» TASK OBJECTIVE
Transcribe every line from the top down to the line with "random.seed(7)", both ends included, but not the pictures.

» GIVEN INFORMATION
<<<<
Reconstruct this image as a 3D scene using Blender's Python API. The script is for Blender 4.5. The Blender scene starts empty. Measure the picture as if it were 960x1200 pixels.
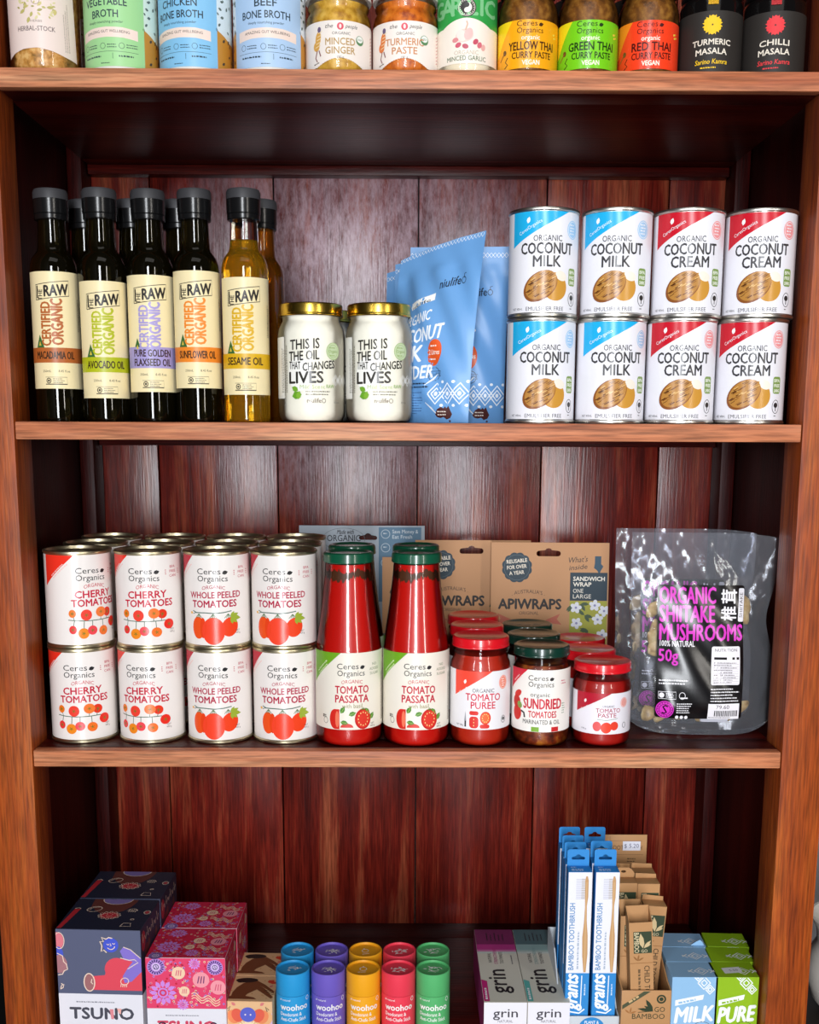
import bpy, bmesh, math, random
from mathutils import Vector, Matrix
from mathutils.geometry import tessellate_polygon
SC = bpy.context.scene
COL = SC.collection
PI = math.pi
rad = math.radians
random.seed(7)

# ---------------------------------------------------------------- camera
cam_d = bpy.data.cameras.new('camera')
cam = bpy.data.objects.new('camera', cam_d)
COL.objects.link(cam)
CAM_YAW, CAM_PITCH, CAM_ROLL = 0.0052, 0.1711, 0.004
_fw0 = Vector((math.sin(CAM_YAW), math.cos(CAM_YAW), 0)); _r0 = Vector((math.cos(CAM_YAW), -math.sin(CAM_YAW), 0))
_up0 = Vector((0, 0, 1))
_fw = _fw0*math.cos(CAM_PITCH) - _up0*math.sin(CAM_PITCH); _up1 = _up0*math.cos(CAM_PITCH) + _fw0*math.sin(CAM_PITCH)
_r = _r0*math.cos(CAM_ROLL) + _up1*math.sin(CAM_ROLL); _up = _up1*math.cos(CAM_ROLL) - _r0*math.sin(CAM_ROLL)
cam.matrix_world = Matrix(((_r.x, _up.x, -_fw.x, -0.0046), (_r.y, _up.y, -_fw.y, -1.139), (_r.z, _up.z, -_fw.z, -0.0037), (0, 0, 0, 1)))
cam_d.sensor_fit = 'VERTICAL'; cam_d.sensor_height = 36.0
cam_d.lens = 36.0*1300/1200
cam_d.shift_y = (724.6-600)/1200
cam_d.clip_start = 0.02
SC.camera = cam

# ---------------------------------------------------------------- light
world = bpy.data.worlds.new('world'); SC.world = world; world.use_nodes = True
world.node_tree.nodes['Background'].inputs[0].default_value = (0.85, 0.92, 1.0, 1)
world.node_tree.nodes['Background'].inputs[1].default_value = 0.02
def area(name, loc, rot, sx, sy, power, col):
    d = bpy.data.lights.new(name, 'AREA'); d.shape = 'RECTANGLE'; d.size = sx; d.size_y = sy
    d.energy = power; d.color = col
    o = bpy.data.objects.new(name, d); COL.objects.link(o); o.location = loc; o.rotation_euler = rot
    return o
area('shop_door_daylight', (-0.10, -3.0, 0.10), (rad(90), 0, 0), 0.46, 2.3, 62, (0.93, 0.96, 1.0))
area('shop_window_daylight', (-1.35, -2.5, 0.45), (rad(90), 0, rad(-28)), 0.20, 1.5, 11, (0.93, 0.96, 1.0))
area('side_window_daylight', (1.45, -2.3, 0.35), (rad(90), 0, rad(32)), 0.16, 1.5, 9, (1.0, 0.95, 0.88))
area('added_top_fill', (0.1, -1.5, 1.75), (rad(35), 0, 0), 1.6, 0.8, 2.5, (1.0, 0.96, 0.9))  # added fill light from above, no visible source
SC.view_settings.view_transform = 'Standard'; SC.view_settings.look = 'None'
SC.view_settings.exposure = 0.68; SC.view_settings.gamma = 1.0; SC.view_settings.use_curve_mapping = False

# ---------------------------------------------------------------- materials
def lin(h):
    h = h.lstrip('#'); r = []
    for i in (0, 2, 4):
        c = int(h[i:i+2], 16)/255
        r.append(c/12.92 if c <= 0.04045 else ((c+0.055)/1.055)**2.4)
    return (r[0], r[1], r[2], 1)
MC = {}
def P(hexc, rough=0.45, metal=0.0, spec=0.5, coat=0.0, trans=0.0, ior=1.45):
    k = (hexc, rough, metal, spec, coat, trans, ior)
    if k in MC: return MC[k]
    m = bpy.data.materials.new('paint_'+hexc.strip('#')); m.use_nodes = True
    b = m.node_tree.nodes['Principled BSDF']
    b.inputs['Base Color'].default_value = lin(hexc); b.inputs['Roughness'].default_value = rough
    b.inputs['Metallic'].default_value = metal; b.inputs['Specular IOR Level'].default_value = spec
    b.inputs['Coat Weight'].default_value = coat; b.inputs['Coat Roughness'].default_value = 0.06
    b.inputs['Transmission Weight'].default_value = trans; b.inputs['IOR'].default_value = ior
    MC[k] = m
    return m
def thin_clear(name, tint, gloss_rough=0.05, ior=1.36, haze=0.0, bump=0.0):
    """clear thin wall: mostly see-through, sheen by fresnel, a little milkiness"""
    m = bpy.data.materials.new(name); m.use_nodes = True; nt = m.node_tree; n = nt.nodes; n.clear()
    out = n.new('ShaderNodeOutputMaterial'); tr = n.new('ShaderNodeBsdfTransparent'); tr.inputs[0].default_value = lin(tint)
    gl = n.new('ShaderNodeBsdfGlossy'); gl.inputs['Roughness'].default_value = gloss_rough
    fr = n.new('ShaderNodeFresnel'); fr.inputs[0].default_value = ior
    mx = n.new('ShaderNodeMixShader'); nt.links.new(fr.outputs[0], mx.inputs[0])
    nt.links.new(tr.outputs[0], mx.inputs[1]); nt.links.new(gl.outputs[0], mx.inputs[2])
    last = mx
    if haze > 0:
        df = n.new('ShaderNodeBsdfDiffuse'); df.inputs[0].default_value = (0.8, 0.84, 0.9, 1)
        m2 = n.new('ShaderNodeMixShader'); m2.inputs[0].default_value = haze
        nt.links.new(mx.outputs[0], m2.inputs[1]); nt.links.new(df.outputs[0], m2.inputs[2]); last = m2
    if bump > 0:
        tc = n.new('ShaderNodeTexCoord'); nz = n.new('ShaderNodeTexNoise'); nz.inputs['Scale'].default_value = 28
        nz.inputs['Detail'].default_value = 2
        bp = n.new('ShaderNodeBump'); bp.inputs['Strength'].default_value = bump; bp.inputs['Distance'].default_value = 0.01
        nt.links.new(tc.outputs['Object'], nz.inputs['Vector']); nt.links.new(nz.outputs[0], bp.inputs['Height'])
        nt.links.new(bp.outputs[0], gl.inputs['Normal']); nt.links.new(bp.outputs[0], fr.inputs['Normal'])
    nt.links.new(last.outputs[0], out.inputs[0])
    return m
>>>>
» THE RESULT
Reconstruct this image as a 3D scene using Blender's Python API. The script is for Blender 4.5. The Blender scene starts empty. Measure the picture as if it were 960x1200 pixels.
import bpy, bmesh, math, random
from mathutils import Vector, Matrix
from mathutils.geometry import tessellate_polygon
SC = bpy.context.scene
COL = SC.collection
PI = math.pi
rad = math.radians
random.seed(7)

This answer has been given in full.